Chaque mardi, la journaliste et animatrice Julie Laferrière et l’humoriste, animateur et illustrateur Pierre Brassard posent un regard original sur les usagers du transport en commun.

Ligne d’autobus 55, direction nord. C’est vendredi, il est 17 h 50.

En termes d’heure de pointe, celle-ci est dure à battre. Nous sommes plusieurs humains à cohabiter en ce moment. Plusieurs âmes qui voudraient bien quitter immédiatement l’intérieur du véhicule pour se réincarner chez soi. Mais chacun d’entre nous prend son mal en patience et essaie de garder l’équilibre jusqu’à son arrêt.

Un homme dans la cinquantaine monte à la hauteur de Duluth.
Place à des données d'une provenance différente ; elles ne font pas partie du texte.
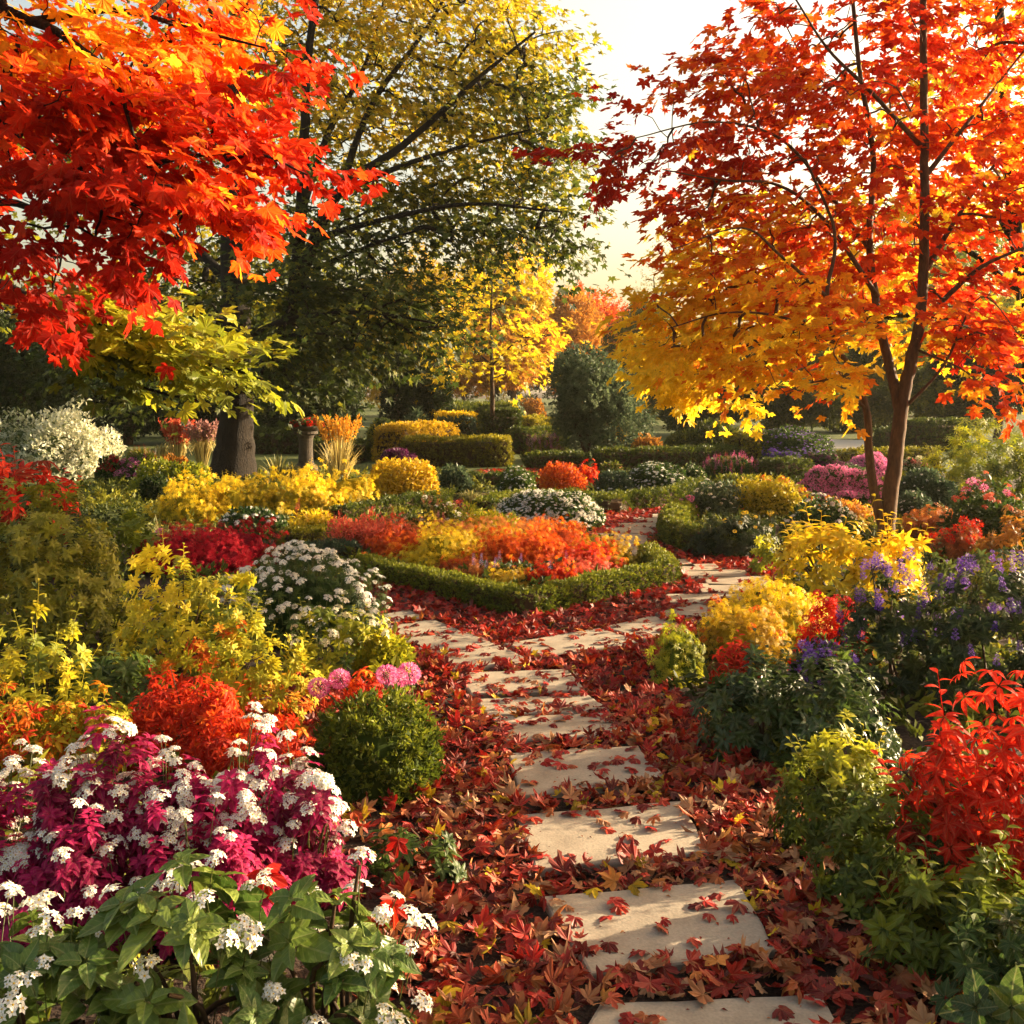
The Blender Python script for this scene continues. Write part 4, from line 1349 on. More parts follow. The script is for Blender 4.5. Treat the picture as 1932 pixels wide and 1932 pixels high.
# trees of the background
BG = [
    ("dark green tree at the far left edge behind the white blossoming shrub", -140, 210, 470, 850, 36, 'dark', 9, .45, 3600),
    ("dark green tree between the left edge and the big dark trunk", 110, 370, 520, 850, 40, 'dark', 9, .5, 3200),
    ("dark tree directly behind the big dark trunk", 330, 560, 560, 850, 42, 'dark', 9, .55, 3000),
    ("broad dark green tree right of the big trunk", 480, 720, 560, 850, 38, 'dark', 8, .6, 3400),
    ("smooth rounded dark evergreen behind the golden hedge", 690, 850, 668, 852, 37, 'dark', 6, .4, 3800),
    ("distant golden yellow tree seen through the big crown", 660, 900, 470, 790, 62, 'gold', 8, .42, 3000),
    ("distant bright yellow tree beside the gap of sky", 850, 1070, 470, 780, 70, 'gold', 8, .5, 3000),
    ("distant amber brown tree in the centre under the sky gap", 970, 1160, 530, 768, 78, 'amber', 6, .72, 4200),
    ("distant orange tree right of the sky gap", 1060, 1215, 505, 780, 92, 'orange', 6, .62, 3800),
    ("distant olive green tree behind the round grey green tree", 1130, 1290, 580, 790, 74, 'olive', 7, .55, 3000),
    ("broad amber tree low behind the thin yellow maple", 820, 1050, 590, 768, 66, 'amber', 7, .62, 3600),
    ("dark green tree behind the lower boughs of the right maple", 1370, 1620, 620, 832, 50, 'olive', 8, .4, 2800),
    ("olive green tree behind the forked brown trunk", 1570, 1800, 560, 832, 54, 'olive', 8, .5, 2800),
    ("dark green tree at the far right edge", 1740, 2020, 600, 842, 44, 'dark', 8, .6, 3000),
    ("pale green tree high behind the right maple", 1560, 1960, 380, 800, 64, 'lime', 8, .42, 3400),
]
for l, x0, x1, yt, yb, d, pal, lpx, b, n in BG:
    bgtree("evergreen_tree" if "evergreen" in l else "broadleaf_tree", l, x0, x1, yt, yb, d, pal, lpx * 1.7, b, .22, int(n * (1.6 if pal == 'dark' else 1.1)))
for l, x0, x1, yt, d, pal, b in [("distant golden tree low behind the hedges, left of the amber tree", 640, 860, 560, 84, 'gold', .45), ("distant amber tree low behind the round grey green tree", 1110, 1300, 600, 88, 'amber', .6),
                                 ("distant golden tree low behind the yellow bough of the right maple", 1250, 1440, 600, 86, 'gold', .4), ("distant rust coloured tree behind the right maple", 1400, 1610, 580, 90, 'rust', .45),
                                 ("distant amber tree behind the forked brown trunk", 1580, 1790, 590, 84, 'amber', .6), ("distant golden tree at the far right", 1760, 1990, 570, 88, 'gold', .4)]:
    bgtree("broadleaf_tree", l, x0, x1, yt, 786, d, pal, 12, b, .22, 3600, lobes=11)
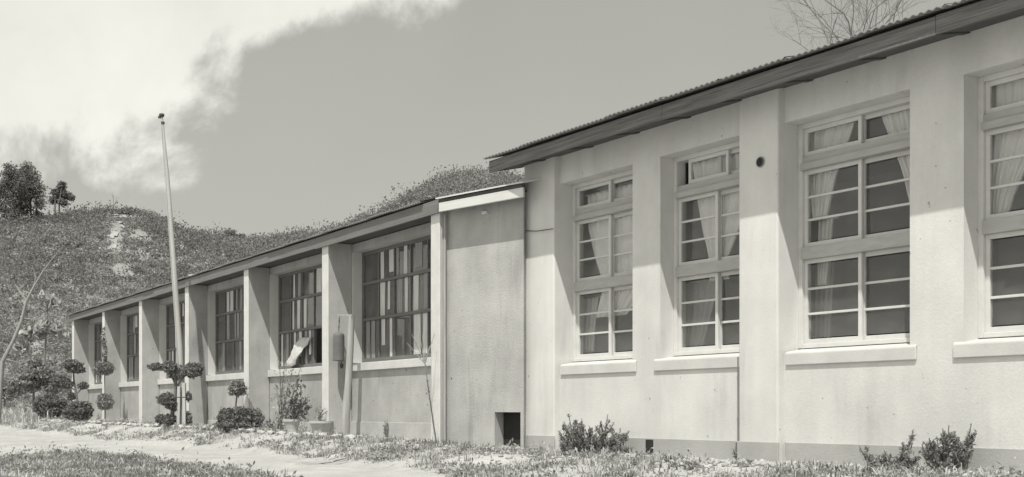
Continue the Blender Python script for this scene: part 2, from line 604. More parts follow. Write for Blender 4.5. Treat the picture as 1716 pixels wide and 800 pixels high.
pp, tt = np.meshgrid(np.linspace(-2600, 1100, 240), np.linspace(0, 2, 90), indexing='xy')
tag(link('hill', grid_mesh('hill', hill_point(pp, tt, 47.0, 150.0, near_ridge, -.75)), M['hill'], smooth=True), kind='structure')
pp, tt = np.meshgrid(np.linspace(-1200, 2600, 240), np.linspace(0, 2, 60), indexing='xy')
tag(link('hill', grid_mesh('hill', hill_point(pp, tt, 170.0, 500.0, far_ridge, -.8)), M['hill_far'], smooth=True), kind='structure')


def scrub(name, n, px_rng, t_rng, z0, z1, ridge, foot, size, leaf, per, material, keep=None, tall=.8):
    """clumps of small leaves; size and leaf are for the far end of the slope, nearer clumps are finer and closer set"""
    px = RNG.uniform(*px_rng, n)
    t = RNG.uniform(*t_rng, n)
    if keep is not None:
        k = keep(px, t)
        px, t = px[k], t[k]
    c = hill_point(px, t, z0, z1, ridge, foot)
    n = len(c)
    f_ = c[:, 1] / z1
    s = size * RNG.uniform(.4, 1.5, n) ** 1.4 * f_
    off = RNG.normal(size=(n, per, 3))
    off /= np.linalg.norm(off, axis=-1, keepdims=True)
    off *= RNG.uniform(.3, 1, (n, per, 1)) * .75
    off[..., 2] = np.abs(off[..., 2]) * tall
    pts = (c[:, None, :] + off * s[:, None, None]).reshape(-1, 3)
    v, f = leaves(pts, leaf * np.repeat(f_, per), .6, .5)
    return tag(link(name, np_mesh(name, v, f, 4), material), kind='stuff')


def bare(px, t):
    """bare earth scars on the near hill (hill coordinates)"""
    a = ((px - 205) / 42) ** 2 + ((t - .90) / .075) ** 2
    b = ((px - 196 - (t - .7) * 40) / 14) ** 2 + ((t - .72) / .16) ** 2
    c = ((px - 240) / 20) ** 2 + ((t - .70) / .05) ** 2
    e = ((px - 205) / 20) ** 2 + ((t - .50) / .05) ** 2
    return np.minimum(np.minimum(a, b), np.minimum(c, e))


def keep_near(px, t):
    nz = vnoise(px * .05, t * 14, 1.0)
    return (bare(px, t) + RNG.uniform(-.4, .5, len(px)) > .95) & (nz > -.85 + RNG.uniform(-.3, .3, len(px)))


scrub('hillside_scrub', 24000, (-330, 520), (.01, .95), 47, 150, near_ridge, -.75, .9, .30, 16, M['scrub'], keep_near)
scrub('crest_bushes', 420, (-330, 420), (.955, .99), 47, 150, near_ridge, -.75, 1.2, .26, 110, M['scrub_dark'], None, .9)
scrub('far_crest_bushes', 420, (230, 1000), (.955, .995), 170, 500, far_ridge, -.8, 4.5, 1.0, 60, M['scrub_far'], None, .9)
scrub('hillside_bushes', 900, (-330, 500), (.03, .96), 47, 150, near_ridge, -.75, 2.4, .30, 110, M['scrub_dark'], keep_near, .9)
scrub('far_hill_bushes', 700, (230, 1000), (.3, .97), 170, 500, far_ridge, -.8, 8.0, 1.0, 90, M['scrub_far'], None, .8)
scrub('pale_scrub', 6000, (-330, 420), (.0, .86), 47, 150, near_ridge, -.75, .7, .30, 12, M['scrub_pale'], keep_near)
scrub('far_hill_scrub', 16000, (230, 1000), (.2, .975), 170, 500, far_ridge, -.8, 3.0, 1.0, 14, M['scrub_far'])

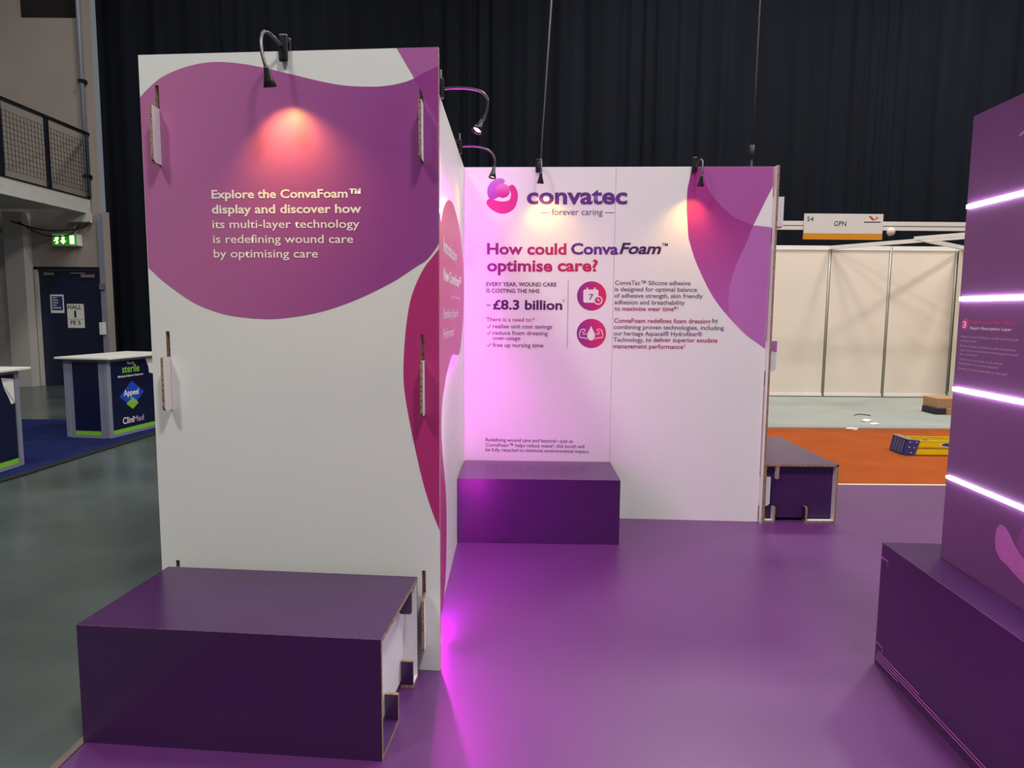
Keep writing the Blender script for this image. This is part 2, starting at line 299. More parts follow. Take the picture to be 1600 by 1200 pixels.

Il porte une tuque avec un gros pompon rouge, un manteau embarrassant et de grosses mitaines qui n’ont pas de pogne. Il tente de retenir dans ses pinces lousses une grosse cloche à gâteau en plastique transparent qui abrite un tout aussi imposant gâteau: un forêt-noire, si on se fie aux copeaux de chocolat, au crémage blanc et, surtout, à l’abondance de cerises qui le couronnent.

Le pauvre essaie de se frayer un chemin et ne peut à la fois être le garde du corps du  gâteau et protéger sa propre personne en s’agrippant à un poteau. Il vacille chaque fois que le chauffeur freine. C’est-à-dire très souvent.

Nous sommes quelques-uns à l’observer et à sourire. La scène est assez clownesque. Et on ne peut qu’imaginer la catastrophe s’il venait à tomber, les quatre fers en l’air, le gâteau renversé dans une explosion de crème fouettée.

Je ne suis pas la seule à avoir visualisé cette scène puisqu’une jeune femme qui avait gagné à la loto des places assises a eu la gentillesse de lui offrir son siège. Le monsieur s’est confondu en remerciements et s’est assis en poussant un soupir de soulagement.

Je me suis demandé s’il se rendait à un anniversaire. Celui d’un enfant? Peut-être était-il responsable du dessert et devait-il ramener sa prise intacte afin de ne pas décevoir ledit enfant au moment de souffler ses bougies et de faire son souhait.

C’est ce que je me dis quand l’homme met fin à mes spéculations. Il soulève la cloche de plastique et saisit une des cerises qu’il engloutit goulûment. Le sourire que cette petite délinquance provoque chez lui est beau à voir.

En fait, c’est peut-être sa fête à lui. Et la beauté de la chose, c’est qu’en ce jour qui marque le temps qui passe, entre le gâteau et soi, tout est permis. Surtout d’avoir l’air d’un enfant de 5 ans quand on en a 50.